Pada tahun 2018, KPC memproyeksikan produksi batubara hingga 58 juta ton. Dari angka tersebut, 25% diantaranya akan disuplai kepada PLN atau sekitar 12,7 juta ton.
Direktur Utama Kideco Jaya Agung, Kurnia Ariawan menambahkan, perseroan berpotensi kehilangan keuntungan mencapai Rp 1,1 triliun. "Target tahun ini kita ingin produksi sekitar 32 juta ton, 25% diantaranya akan disuplai ke PLN," ucapnya.
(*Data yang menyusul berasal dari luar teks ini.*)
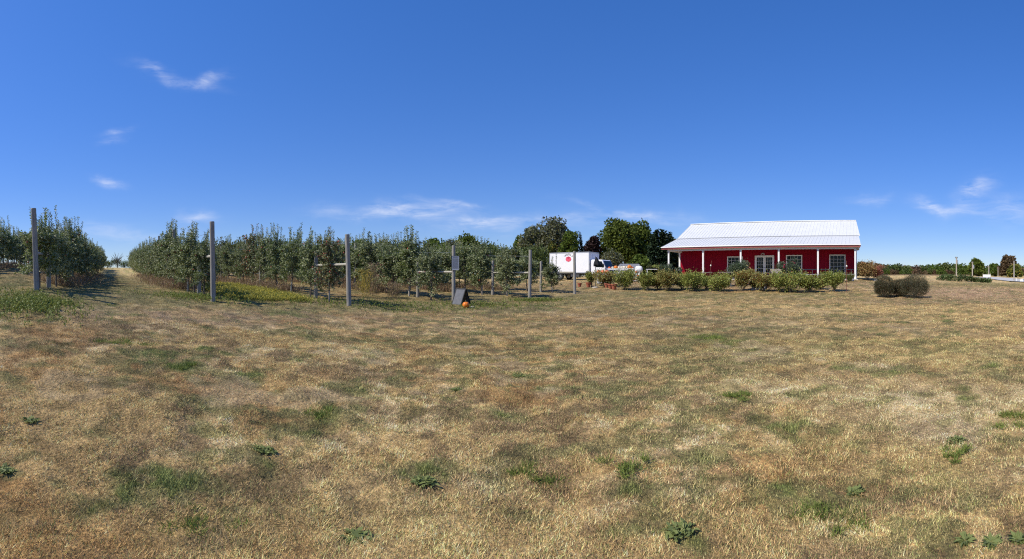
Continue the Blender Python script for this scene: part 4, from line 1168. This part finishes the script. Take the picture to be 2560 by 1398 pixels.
mb.b2((-.5, .195, .88), (.5, .235, .95)); mb.build('backrest', M['white'], o)
for sx_ in (-.46, .46):
    for sy_ in (-.22, .17):
        mb = MB(); mb.b2((sx_ - .03, sy_ - .03, 0), (sx_ + .03, sy_ + .03, .4)); mb.build('leg', M['white'], o)
for sx_ in (-.5, .5): mb = MB(); mb.b2((sx_ - .035, -.25, .62), (sx_ + .035, .2, .66)); mb.b2((sx_ - .03, -.24, .45), (sx_ + .03, -.19, .62)); mb.build('armrest', M['white'], o)
# slab path before the door
a = BP(1905, -4.3); mb = MB()
c, s = math.cos(-TH0), math.sin(-TH0)
q = [BP(1878, -9.6), BP(1912, -9.6), BP(1925, -.3), BP(1896, -.3)]
pts = []
N_ = 12
for i in range(N_ + 1):
    t = i / N_
    for (A_, B_) in ((q[0], q[3]), (q[1], q[2])):
        w_ = A_.lerp(B_, t); pts.append((w_.x, w_.y, float(height(w_.x, w_.y)) + .09))
mb.add(pts, [(2 * i, 2 * i + 1, 2 * i + 3, 2 * i + 2) for i in range(N_)])
mb.add([(x, y, z - .3) for x, y, z in pts], [])
n_ = len(pts)
for i in range(N_): mb.f += [[2 * i, 2 * i + 2, n_ + 2 * i + 2, n_ + 2 * i], [2 * i + 3, 2 * i + 1, n_ + 2 * i + 1, n_ + 2 * i + 3]]; mb.m += [0, 0]
mb.f.append([1, 0, n_, n_ + 1]); mb.m.append(0)
tag(mb.build('path', M['concrete']), kind='structure')

# garden tables and stakes
def garden_table(px, d, topy_, w, label, tilt=0.0):
    p = G(px, d); h = Z(topy_, d) - p.z
    o = empty('garden_table', p, -.4); tag(o, label, 'table')
    mb = MB(); R_ = Matrix.Rotation(tilt, 3, 'X')
    for i in range(6): mb.box(R_ @ Vector((0, (i - 2.5) * .14, 0)) + Vector((0, 0, h)), (w, .125, .04), R_)
    mb.build('table_top', M['board'], o)
    for sx_ in (-1, 1):
        mb = MB(); mb.tube([(sx_ * w * .32, -.26, 0), (sx_ * w * .3, .24, h - .03)], .035, 6); mb.tube([(sx_ * w * .32, .26, 0), (sx_ * w * .3, -.24, h - .03)], .035, 6); mb.build('leg', M['steel'], o)
    mb = MB(); mb.box((0, 0, h * .45), (w * .62, .05, .06)); mb.build('stretcher', M['steel'], o)
garden_table(1815, 29.5, 681, 1.0, 'grey slatted garden table on crossed legs before the left window')
garden_table(1766, 31, 682, .8, 'dark garden table at the foot of the second porch column')
garden_table(1941, 30, 680, .75, 'tilted wooden slat table at the right side of the door', tilt=.45)
def stake(px, d, y0, y1, lean, label, tip='rusty'):
    p = G(px, d); h = Z(y1, d) - p.z
    o = empty('garden_stake', p); tag(o, label, 'stake')
    mb = MB(); mb.tube([(0, 0, -.1), (lean, 0, h)], .014, 6); mb.build('rod', M['rusty'], o)
    mb = MB(); mb.lathe([(.01, -.05), (.05, 0), (.04, .05), (.01, .09)], (lean * .8, 0, h * .82), 8); mb.build('finial', M[tip], o)
    mb = MB(); mb.tube([(lean * .6 - .12, 0, h * .6), (lean * .6 + .12, 0, h * .62)], .012, 5); mb.build('crossbar', M['rusty'], o)
stake(1769, 28, 0, 652, .28, 'thin leaning rusty garden stake before the red wall', 'petal_white')
stake(2116, 25.5, 730, 652, .02, 'upright rusty iron stake with pale finial right of the border', 'petal_white')
# bare rock edging near the right corner
for i, (px_, d, w, lab) in enumerate([(2128, 34.8, .5, 'flat pale stone at the foot of the right porch column'), (2190, 37, .45, 'pale stone beside the red shrub'), (2062, 34.5, .4, 'pale stone under the strap leaved plants')]):
    p = G(px_, d); r = np.random.default_rng(950 + i)
    mb = MB(); mb.lathe([(w * .3, -.06), (w * .5, .0), (w * .48, .08), (w * .34, .15), (w * .1, .17)], (0, 0, 0), 9)
    mb.v = [(x * (1 + .25 * math.sin(3 * x + i)), y * .7, z * (1 + .3 * math.sin(5 * y + x * 4))) for x, y, z in mb.v]
    o = mb.build('stone', M['concrete']); o.location = p; tag(o, lab, 'stone')

# terracotta pots
def pot(px, py, s, label, plant=False):
    p = hit(px, py); o = empty('flower_pot', p); tag(o, label, 'flower pot', 'terracotta pots in the border')
    mb = MB(); mb.lathe([(.10 * s, 0), (.15 * s, .24 * s), (.175 * s, .24 * s), (.18 * s, .31 * s), (.15 * s, .31 * s), (.145 * s, .27 * s)], n=18); mb.build('pot', M['terra'], o)
    mb = MB(); mb.lathe([(.14 * s, .262 * s), (.10 * s, .275 * s), (.02 * s, .28 * s)], n=14); mb.build('soil', M['soil'], o)
pot(1517, 721, 1.1, 'left of the three terracotta pots standing close together')
pot(1526, 723, 1.1, 'middle of the three terracotta pots standing close together')
pot(1535, 724, 1.15, 'front right of the three terracotta pots standing close together')
pot(1471, 719, 1.2, 'terracotta pot standing alone right of the last orchard post')
pot(1449, 718, 1.0, 'terracotta pot just right of the last orchard post')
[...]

Sementara itu CEO PT Arutmin Indonesia, Ido Hotna Hutabarat bilang, hingga April 2018, Arutmin telah mengalami lost margin sebesar US$ 67,7 juta atau senilai Rp 913,95 miliar (kurs Rp 13.500) akibat ditetapkannya DMO batubara.
Perhitungan KONTAN, Arutmin mengalami rata-rata kerugian sebesar Rp 228,48 miliar setiap bulan. Jika dihitung selama setahun penuh, Arutmin berpotensi mengalami kehilangan keuntungan sekitar Rp 2,74 triliun.
Direktur Hukum PT Berau Coal Edy Santoso juga menyatakan potensi kehilangan keuntungannya akibat keputusan menteri tersebut. "Dampak revenue dengan DMO US$ 70 per ton ini, dalam satu tahun di 2018, kami akan berkurang sekitar US$ 70 juta," ucapnya.
Meski menyatakan akan kehilangan potensi keuntungan, namun sejumlah perusahaan pertambangan batubara mengaku tetap mendukung dan menyepakati keputusan pemerintah terkait penetapan DMO Batubara tersebut.